AIM
Copy exactly the lines from the one containing "Write a Blender" through the one containing "from mathutils.bvhtree import BVHTree", both included, and nothing else.

## BEGIN MATERIAL SUPPLIED

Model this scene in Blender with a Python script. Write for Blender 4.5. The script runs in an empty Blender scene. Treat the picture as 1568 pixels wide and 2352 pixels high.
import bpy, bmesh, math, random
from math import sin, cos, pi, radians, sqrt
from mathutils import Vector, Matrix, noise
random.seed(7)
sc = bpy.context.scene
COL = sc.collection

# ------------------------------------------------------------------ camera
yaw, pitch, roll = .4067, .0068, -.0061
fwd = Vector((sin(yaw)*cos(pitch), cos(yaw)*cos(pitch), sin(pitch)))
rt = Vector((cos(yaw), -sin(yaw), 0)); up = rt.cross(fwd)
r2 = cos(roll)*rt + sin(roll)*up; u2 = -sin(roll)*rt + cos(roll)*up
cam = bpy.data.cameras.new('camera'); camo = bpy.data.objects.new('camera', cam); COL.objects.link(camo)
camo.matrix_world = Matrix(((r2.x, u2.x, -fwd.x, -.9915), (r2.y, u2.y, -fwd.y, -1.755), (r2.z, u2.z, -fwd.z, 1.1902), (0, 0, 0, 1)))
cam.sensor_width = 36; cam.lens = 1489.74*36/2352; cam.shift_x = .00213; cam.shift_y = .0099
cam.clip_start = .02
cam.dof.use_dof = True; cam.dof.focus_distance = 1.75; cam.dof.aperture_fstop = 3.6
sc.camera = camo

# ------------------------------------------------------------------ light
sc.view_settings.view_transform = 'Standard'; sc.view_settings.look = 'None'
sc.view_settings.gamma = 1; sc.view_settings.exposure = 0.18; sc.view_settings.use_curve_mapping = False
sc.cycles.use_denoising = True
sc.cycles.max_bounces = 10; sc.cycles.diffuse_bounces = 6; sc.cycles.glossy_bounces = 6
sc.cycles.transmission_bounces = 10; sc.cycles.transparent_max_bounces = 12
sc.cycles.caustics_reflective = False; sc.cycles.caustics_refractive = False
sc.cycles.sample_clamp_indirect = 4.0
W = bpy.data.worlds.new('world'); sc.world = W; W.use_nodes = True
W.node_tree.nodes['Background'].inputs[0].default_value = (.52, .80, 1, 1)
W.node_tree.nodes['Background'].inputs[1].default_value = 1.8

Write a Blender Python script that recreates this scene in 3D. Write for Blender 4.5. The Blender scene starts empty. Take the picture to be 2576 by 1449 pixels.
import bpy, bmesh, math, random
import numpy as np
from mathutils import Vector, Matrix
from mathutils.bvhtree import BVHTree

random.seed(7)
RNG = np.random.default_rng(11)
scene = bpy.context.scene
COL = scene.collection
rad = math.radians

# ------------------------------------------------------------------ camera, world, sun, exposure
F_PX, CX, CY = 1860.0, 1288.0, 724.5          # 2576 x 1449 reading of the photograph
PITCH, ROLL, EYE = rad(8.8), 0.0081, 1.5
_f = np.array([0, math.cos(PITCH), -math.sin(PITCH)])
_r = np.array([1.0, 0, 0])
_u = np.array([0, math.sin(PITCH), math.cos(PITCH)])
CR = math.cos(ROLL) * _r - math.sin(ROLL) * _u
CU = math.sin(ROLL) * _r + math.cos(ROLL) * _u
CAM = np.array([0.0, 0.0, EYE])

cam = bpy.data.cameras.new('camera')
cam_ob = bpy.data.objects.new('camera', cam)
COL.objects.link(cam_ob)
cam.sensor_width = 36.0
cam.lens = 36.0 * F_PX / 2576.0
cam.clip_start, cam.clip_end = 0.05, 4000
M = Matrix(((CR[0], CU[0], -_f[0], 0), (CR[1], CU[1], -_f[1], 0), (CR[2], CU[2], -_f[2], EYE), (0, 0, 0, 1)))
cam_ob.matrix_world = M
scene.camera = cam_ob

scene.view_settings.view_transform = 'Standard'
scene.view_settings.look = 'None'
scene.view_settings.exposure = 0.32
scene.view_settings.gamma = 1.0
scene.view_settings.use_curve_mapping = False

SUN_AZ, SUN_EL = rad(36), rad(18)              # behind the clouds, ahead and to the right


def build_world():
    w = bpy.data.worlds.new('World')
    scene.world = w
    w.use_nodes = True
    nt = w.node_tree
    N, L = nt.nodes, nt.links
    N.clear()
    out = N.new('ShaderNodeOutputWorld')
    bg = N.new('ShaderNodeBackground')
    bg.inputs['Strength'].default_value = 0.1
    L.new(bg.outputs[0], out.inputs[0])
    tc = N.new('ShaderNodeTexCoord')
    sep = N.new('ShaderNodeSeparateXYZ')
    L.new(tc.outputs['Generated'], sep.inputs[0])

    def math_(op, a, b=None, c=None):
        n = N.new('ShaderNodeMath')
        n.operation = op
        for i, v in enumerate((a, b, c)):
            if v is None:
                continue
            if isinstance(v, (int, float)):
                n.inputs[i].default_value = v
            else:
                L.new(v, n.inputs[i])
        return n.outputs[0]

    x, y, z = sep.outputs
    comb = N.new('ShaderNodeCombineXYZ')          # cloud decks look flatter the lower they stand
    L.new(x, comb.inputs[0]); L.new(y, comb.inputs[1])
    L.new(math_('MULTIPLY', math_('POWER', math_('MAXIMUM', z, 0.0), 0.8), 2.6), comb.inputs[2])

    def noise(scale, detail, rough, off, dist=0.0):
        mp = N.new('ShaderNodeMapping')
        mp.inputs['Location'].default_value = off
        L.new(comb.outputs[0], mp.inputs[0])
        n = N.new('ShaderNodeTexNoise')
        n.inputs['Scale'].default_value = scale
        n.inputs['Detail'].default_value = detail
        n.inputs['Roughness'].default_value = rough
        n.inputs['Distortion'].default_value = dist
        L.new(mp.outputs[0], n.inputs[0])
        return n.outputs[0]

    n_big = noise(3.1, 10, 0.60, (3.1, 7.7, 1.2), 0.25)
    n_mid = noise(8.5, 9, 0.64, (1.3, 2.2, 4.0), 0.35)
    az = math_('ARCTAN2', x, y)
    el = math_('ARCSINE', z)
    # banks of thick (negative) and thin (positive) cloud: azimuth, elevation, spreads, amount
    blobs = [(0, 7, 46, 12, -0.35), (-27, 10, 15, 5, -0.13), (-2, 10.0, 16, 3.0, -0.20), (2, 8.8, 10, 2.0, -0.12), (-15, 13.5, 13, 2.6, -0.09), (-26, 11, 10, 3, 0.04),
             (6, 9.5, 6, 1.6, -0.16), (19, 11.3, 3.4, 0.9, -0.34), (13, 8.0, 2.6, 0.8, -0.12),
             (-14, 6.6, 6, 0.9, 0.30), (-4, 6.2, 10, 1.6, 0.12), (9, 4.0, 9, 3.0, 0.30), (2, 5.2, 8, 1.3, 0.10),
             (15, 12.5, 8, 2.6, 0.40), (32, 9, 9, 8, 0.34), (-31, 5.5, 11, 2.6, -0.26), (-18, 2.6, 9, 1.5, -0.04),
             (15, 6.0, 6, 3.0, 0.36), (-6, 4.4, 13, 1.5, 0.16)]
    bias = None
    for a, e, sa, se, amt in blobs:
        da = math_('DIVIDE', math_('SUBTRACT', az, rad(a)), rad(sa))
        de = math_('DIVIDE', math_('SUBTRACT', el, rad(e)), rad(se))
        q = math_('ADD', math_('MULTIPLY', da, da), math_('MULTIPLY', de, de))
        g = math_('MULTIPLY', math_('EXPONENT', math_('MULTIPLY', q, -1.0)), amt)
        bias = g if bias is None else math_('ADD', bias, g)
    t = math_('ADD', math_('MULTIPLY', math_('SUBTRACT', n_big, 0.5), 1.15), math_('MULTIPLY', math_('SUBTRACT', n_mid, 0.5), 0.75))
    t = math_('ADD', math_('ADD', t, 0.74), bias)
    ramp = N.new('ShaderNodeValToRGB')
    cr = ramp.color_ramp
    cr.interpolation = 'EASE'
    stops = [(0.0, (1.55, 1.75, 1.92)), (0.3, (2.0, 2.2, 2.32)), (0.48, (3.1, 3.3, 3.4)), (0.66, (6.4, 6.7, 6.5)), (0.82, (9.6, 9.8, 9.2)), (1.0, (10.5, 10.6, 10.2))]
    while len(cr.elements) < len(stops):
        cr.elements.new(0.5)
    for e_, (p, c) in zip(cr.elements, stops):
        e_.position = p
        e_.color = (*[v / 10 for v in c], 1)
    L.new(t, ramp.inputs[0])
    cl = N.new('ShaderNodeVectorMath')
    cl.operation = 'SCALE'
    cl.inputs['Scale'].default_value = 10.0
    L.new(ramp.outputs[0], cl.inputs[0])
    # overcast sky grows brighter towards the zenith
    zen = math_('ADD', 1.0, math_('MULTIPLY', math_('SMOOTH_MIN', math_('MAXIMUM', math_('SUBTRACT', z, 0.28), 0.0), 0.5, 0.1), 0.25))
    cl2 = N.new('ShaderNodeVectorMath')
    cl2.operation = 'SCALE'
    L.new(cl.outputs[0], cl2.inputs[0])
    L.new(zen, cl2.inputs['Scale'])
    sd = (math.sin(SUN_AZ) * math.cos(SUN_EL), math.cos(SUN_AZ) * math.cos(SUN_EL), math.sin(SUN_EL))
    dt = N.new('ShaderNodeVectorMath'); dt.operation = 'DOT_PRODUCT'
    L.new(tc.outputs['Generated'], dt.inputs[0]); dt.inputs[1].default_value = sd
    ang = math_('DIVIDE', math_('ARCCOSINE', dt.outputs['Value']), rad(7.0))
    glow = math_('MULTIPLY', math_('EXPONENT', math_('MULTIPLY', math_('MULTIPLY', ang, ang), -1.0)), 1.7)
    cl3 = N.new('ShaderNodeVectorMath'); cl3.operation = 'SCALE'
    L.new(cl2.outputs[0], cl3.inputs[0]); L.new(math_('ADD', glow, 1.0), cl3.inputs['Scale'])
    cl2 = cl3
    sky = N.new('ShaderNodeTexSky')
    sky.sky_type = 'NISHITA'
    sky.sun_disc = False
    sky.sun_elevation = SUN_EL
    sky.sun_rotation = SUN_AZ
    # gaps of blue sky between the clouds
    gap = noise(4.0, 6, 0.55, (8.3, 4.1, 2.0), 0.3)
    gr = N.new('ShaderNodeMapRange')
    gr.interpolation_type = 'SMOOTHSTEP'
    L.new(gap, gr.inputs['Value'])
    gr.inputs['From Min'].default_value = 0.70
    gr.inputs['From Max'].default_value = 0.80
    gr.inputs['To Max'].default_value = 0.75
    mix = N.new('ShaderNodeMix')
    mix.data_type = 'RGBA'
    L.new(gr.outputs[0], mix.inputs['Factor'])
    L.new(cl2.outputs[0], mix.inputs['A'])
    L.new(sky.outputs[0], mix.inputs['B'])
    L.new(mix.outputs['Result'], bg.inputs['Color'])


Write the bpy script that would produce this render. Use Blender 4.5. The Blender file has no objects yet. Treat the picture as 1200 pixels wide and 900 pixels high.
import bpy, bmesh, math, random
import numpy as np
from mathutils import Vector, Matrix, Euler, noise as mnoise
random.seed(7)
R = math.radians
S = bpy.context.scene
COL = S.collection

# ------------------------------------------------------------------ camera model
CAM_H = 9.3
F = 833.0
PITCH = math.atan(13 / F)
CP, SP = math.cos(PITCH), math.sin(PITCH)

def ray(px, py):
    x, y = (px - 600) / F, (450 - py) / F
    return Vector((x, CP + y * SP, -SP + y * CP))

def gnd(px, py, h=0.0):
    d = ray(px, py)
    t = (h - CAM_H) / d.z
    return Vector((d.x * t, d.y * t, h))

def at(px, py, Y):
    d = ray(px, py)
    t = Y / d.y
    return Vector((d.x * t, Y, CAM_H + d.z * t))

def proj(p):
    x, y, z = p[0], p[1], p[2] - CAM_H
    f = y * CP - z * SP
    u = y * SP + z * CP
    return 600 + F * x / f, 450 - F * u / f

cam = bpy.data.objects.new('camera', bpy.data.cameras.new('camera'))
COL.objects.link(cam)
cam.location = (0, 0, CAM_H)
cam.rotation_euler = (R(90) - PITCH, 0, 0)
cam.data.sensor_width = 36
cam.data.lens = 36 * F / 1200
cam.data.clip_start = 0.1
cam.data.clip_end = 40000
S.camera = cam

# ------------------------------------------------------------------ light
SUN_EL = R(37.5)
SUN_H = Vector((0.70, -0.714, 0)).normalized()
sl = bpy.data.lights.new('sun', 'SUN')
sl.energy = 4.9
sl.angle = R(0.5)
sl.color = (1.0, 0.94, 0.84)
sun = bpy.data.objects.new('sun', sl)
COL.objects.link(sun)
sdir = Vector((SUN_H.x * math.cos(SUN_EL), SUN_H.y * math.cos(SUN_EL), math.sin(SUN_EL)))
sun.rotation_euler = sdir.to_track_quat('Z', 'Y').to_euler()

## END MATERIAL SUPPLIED

RESULT FOR THIS EXERCISE
Write a Blender Python script that recreates this scene in 3D. Write for Blender 4.5. The Blender scene starts empty. Take the picture to be 2576 by 1449 pixels.
import bpy, bmesh, math, random
import numpy as np
from mathutils import Vector, Matrix
from mathutils.bvhtree import BVHTree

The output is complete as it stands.